■ **Aim of the exercise**
Set down exactly the lines of the listing below, please, beginning with the first and ending with the line that holds "tree('dark leafy tree far behind the parking".

■ **Supplied material**
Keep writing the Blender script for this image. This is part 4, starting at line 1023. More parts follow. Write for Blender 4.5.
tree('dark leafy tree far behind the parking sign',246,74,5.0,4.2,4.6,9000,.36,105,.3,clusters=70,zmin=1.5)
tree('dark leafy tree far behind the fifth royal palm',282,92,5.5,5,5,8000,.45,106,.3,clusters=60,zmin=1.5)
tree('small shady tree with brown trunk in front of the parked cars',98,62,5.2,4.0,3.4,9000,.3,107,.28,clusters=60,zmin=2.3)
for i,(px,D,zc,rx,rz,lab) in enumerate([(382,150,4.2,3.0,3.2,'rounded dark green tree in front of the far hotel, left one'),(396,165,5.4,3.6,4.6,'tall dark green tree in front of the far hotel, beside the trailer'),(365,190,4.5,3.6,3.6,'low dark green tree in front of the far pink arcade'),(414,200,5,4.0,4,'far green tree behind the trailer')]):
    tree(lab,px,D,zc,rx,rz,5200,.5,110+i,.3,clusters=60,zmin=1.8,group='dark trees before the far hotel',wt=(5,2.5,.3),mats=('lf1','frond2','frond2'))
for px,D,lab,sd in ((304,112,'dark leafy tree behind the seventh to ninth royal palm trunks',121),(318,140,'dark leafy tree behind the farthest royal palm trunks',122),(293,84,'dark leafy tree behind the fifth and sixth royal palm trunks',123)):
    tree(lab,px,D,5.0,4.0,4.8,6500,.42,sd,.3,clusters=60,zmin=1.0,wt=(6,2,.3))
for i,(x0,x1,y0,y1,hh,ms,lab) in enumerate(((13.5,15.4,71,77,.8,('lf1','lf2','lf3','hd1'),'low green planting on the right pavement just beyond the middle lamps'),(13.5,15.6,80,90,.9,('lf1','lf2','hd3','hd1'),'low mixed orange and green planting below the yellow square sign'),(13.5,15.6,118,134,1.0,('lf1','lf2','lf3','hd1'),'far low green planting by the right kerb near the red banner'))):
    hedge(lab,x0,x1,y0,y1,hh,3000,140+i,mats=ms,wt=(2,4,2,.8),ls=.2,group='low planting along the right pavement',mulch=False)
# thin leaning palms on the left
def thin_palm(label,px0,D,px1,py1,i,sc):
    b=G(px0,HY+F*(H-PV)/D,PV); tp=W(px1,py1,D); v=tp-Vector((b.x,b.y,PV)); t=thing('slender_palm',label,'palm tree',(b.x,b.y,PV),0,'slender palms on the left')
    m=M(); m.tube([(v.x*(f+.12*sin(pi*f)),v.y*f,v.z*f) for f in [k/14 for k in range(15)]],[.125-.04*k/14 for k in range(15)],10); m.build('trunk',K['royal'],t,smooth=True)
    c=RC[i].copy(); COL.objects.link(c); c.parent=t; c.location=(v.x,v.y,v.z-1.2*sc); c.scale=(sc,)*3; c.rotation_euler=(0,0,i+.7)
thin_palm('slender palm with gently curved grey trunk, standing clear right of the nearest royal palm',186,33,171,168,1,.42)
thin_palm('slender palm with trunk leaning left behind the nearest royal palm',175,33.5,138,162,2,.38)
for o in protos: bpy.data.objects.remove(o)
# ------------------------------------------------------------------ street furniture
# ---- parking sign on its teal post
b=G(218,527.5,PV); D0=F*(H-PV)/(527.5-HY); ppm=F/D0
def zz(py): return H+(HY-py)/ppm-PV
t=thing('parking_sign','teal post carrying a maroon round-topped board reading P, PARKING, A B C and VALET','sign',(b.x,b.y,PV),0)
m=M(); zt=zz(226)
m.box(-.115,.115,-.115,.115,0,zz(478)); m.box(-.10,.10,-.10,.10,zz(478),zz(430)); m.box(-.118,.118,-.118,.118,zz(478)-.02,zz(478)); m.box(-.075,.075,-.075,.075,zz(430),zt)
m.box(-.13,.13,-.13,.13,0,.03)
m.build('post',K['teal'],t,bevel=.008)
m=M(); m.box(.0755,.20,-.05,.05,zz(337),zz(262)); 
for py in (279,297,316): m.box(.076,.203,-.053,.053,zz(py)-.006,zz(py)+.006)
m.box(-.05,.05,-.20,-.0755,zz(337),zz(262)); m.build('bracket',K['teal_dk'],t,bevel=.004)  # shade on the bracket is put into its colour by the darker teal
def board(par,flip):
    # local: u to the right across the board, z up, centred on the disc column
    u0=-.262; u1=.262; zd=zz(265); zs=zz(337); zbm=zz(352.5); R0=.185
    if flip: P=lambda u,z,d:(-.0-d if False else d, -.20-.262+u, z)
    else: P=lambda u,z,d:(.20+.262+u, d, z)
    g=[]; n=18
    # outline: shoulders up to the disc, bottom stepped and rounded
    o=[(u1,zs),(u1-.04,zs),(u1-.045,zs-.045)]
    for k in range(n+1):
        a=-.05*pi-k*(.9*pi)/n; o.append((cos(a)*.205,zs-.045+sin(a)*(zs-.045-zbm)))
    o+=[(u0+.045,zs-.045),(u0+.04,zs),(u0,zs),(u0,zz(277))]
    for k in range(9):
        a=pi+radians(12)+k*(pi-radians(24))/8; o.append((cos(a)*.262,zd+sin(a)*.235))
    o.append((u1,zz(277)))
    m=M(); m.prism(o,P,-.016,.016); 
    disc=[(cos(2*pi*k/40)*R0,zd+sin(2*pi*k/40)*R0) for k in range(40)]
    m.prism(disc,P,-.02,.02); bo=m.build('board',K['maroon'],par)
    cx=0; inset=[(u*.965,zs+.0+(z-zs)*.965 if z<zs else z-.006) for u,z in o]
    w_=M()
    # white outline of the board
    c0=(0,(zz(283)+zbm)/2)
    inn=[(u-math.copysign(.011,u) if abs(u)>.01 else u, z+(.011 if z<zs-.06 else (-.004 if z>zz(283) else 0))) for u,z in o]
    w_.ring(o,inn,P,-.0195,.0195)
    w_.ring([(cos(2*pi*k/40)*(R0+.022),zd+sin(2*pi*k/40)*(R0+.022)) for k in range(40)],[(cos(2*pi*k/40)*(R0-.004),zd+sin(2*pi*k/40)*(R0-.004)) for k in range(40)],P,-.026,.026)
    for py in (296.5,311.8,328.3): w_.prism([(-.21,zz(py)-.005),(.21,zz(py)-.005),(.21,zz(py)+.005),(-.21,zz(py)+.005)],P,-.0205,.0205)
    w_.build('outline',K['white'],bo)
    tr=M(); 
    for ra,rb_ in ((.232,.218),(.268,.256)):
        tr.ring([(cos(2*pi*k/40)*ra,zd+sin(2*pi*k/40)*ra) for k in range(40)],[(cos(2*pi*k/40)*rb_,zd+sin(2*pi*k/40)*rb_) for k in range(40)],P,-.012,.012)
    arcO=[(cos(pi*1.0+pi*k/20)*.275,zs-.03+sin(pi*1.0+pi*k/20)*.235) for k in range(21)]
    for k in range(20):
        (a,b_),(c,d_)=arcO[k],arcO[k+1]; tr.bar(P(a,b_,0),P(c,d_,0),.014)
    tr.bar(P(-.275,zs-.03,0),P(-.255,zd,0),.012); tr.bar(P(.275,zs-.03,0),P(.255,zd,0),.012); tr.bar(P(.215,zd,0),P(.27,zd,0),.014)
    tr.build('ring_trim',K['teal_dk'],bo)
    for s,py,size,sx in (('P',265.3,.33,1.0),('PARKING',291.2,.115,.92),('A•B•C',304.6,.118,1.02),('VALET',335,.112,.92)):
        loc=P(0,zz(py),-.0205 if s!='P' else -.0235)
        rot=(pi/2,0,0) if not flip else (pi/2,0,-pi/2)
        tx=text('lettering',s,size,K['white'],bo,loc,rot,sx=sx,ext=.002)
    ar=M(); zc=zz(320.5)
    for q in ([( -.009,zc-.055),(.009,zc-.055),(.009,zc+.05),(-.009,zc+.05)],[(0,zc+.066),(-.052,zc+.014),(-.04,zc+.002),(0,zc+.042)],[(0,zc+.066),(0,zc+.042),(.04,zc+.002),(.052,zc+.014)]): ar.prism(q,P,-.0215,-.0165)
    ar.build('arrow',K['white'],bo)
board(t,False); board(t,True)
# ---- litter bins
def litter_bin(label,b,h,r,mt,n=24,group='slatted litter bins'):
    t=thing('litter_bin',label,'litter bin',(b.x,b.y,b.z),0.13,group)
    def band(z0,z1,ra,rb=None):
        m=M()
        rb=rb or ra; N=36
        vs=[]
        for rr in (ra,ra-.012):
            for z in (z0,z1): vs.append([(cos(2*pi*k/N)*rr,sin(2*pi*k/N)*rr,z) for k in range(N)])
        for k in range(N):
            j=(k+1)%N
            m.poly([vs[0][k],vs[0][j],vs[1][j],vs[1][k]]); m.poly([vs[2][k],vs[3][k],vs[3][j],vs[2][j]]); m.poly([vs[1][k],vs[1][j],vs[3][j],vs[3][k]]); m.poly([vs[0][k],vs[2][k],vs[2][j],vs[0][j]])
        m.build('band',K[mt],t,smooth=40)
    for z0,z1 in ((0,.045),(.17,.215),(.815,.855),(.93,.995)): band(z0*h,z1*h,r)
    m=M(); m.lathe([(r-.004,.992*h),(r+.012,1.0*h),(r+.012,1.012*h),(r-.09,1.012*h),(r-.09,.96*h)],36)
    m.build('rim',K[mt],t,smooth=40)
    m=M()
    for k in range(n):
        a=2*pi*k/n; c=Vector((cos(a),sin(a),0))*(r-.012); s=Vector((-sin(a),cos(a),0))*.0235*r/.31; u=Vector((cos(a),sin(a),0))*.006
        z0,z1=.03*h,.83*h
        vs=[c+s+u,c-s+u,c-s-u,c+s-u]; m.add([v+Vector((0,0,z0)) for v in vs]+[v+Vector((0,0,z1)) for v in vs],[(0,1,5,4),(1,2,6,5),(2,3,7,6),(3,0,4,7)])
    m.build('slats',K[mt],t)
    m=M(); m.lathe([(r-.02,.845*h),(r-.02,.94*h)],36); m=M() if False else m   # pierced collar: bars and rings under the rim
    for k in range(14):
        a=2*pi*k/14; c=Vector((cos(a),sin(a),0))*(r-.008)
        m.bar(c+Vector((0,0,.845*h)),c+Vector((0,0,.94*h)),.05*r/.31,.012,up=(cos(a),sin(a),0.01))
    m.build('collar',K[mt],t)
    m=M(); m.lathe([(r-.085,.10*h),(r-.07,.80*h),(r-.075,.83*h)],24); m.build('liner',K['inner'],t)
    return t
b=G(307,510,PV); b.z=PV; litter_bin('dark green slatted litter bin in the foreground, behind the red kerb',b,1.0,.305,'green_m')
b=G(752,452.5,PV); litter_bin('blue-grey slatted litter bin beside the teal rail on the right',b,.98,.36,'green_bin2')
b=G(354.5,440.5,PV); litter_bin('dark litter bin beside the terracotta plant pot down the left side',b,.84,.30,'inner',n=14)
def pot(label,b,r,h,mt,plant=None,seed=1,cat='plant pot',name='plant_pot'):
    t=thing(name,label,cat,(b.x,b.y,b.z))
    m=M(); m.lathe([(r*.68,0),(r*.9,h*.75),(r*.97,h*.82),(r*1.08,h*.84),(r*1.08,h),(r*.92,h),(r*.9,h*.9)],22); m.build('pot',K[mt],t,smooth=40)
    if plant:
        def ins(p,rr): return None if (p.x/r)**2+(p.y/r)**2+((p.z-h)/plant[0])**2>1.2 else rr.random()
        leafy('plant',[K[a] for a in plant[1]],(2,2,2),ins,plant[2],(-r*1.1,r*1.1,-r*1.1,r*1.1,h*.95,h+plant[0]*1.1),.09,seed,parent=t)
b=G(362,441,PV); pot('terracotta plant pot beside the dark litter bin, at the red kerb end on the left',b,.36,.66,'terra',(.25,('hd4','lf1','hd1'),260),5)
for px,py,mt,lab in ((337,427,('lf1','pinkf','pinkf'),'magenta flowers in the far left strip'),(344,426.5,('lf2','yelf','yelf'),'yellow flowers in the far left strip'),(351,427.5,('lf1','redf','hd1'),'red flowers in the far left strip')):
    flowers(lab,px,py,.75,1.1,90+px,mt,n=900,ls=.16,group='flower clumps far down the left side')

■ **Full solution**
Keep writing the Blender script for this image. This is part 4, starting at line 1023. More parts follow. Write for Blender 4.5.
tree('dark leafy tree far behind the parking sign',246,74,5.0,4.2,4.6,9000,.36,105,.3,clusters=70,zmin=1.5)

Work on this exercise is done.